Now an ordinary citizen, Ms. Park is likely to be the subject of a criminal investigation into whether she engaged in corruption. Prosecutors have said she conspired with Ms. Choi to collect tens of millions of dollars from big businesses, like Samsung, and that some of the money represented bribes for political favors.

When prosecutors indicted Ms. Choi and Lee Jae-yong, the de facto head of Samsung, on bribery and other charges, the prosecutors formally identified Ms. Park as a criminal accomplice. But they could not bring charges against her because she was protected from indictment while in office.

Moon Jae-in, an opposition leader who leads the race to replace Ms. Park, criticized her on Sunday for failing to announce in public that she accepts the court ruling.

Speaking at a news conference, he also said prosecutors should open their corruption investigation into Ms. Park immediately, and warned that she should not remove any potential evidence while moving out of the Blue House.
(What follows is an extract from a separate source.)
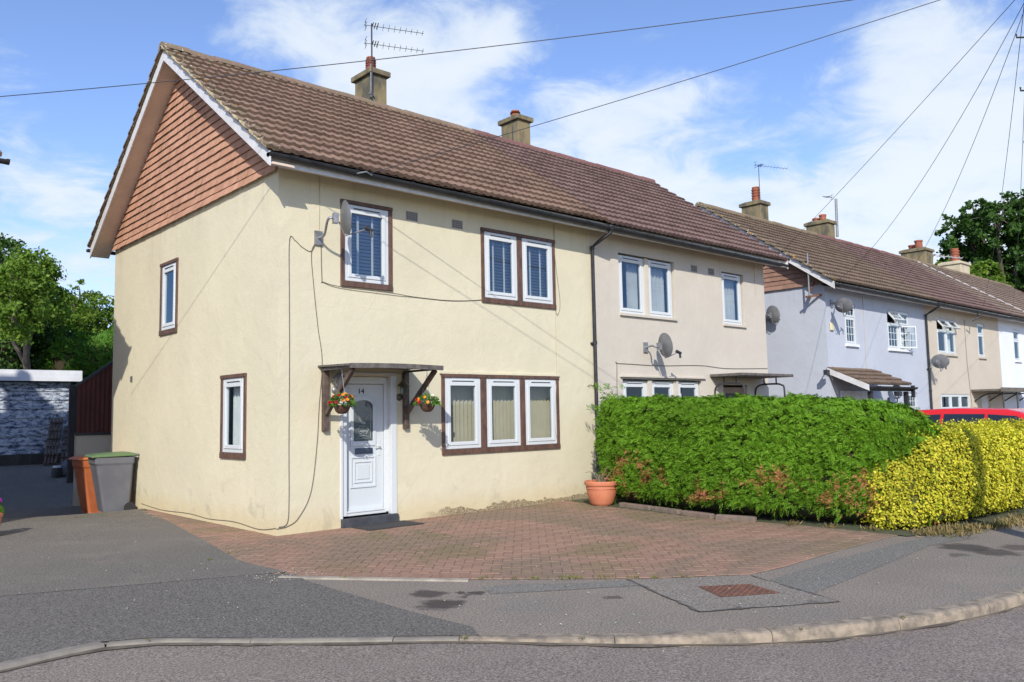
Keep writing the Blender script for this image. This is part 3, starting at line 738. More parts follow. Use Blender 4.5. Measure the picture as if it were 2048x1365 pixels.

Ms. Park has blocked prosecutors from searching her office. When the Constitutional Court ruled against her, it criticized Ms. Park for failing to cooperate with investigators, for trying to hide her wrongdoings, and for impeding the National Assembly’s and the media’s right to know.

When Ms. Park was elected as president in late 2012, it marked a triumphant return to the Blue House, where she lived from 1961, when her father, Maj. Gen. Park Chung-hee, seized power in a military coup, until 1979, when he was assassinated.

Now, Ms. Park has left it again — almost certainly for the final time — disgraced, deeply unpopular and as a criminal suspect.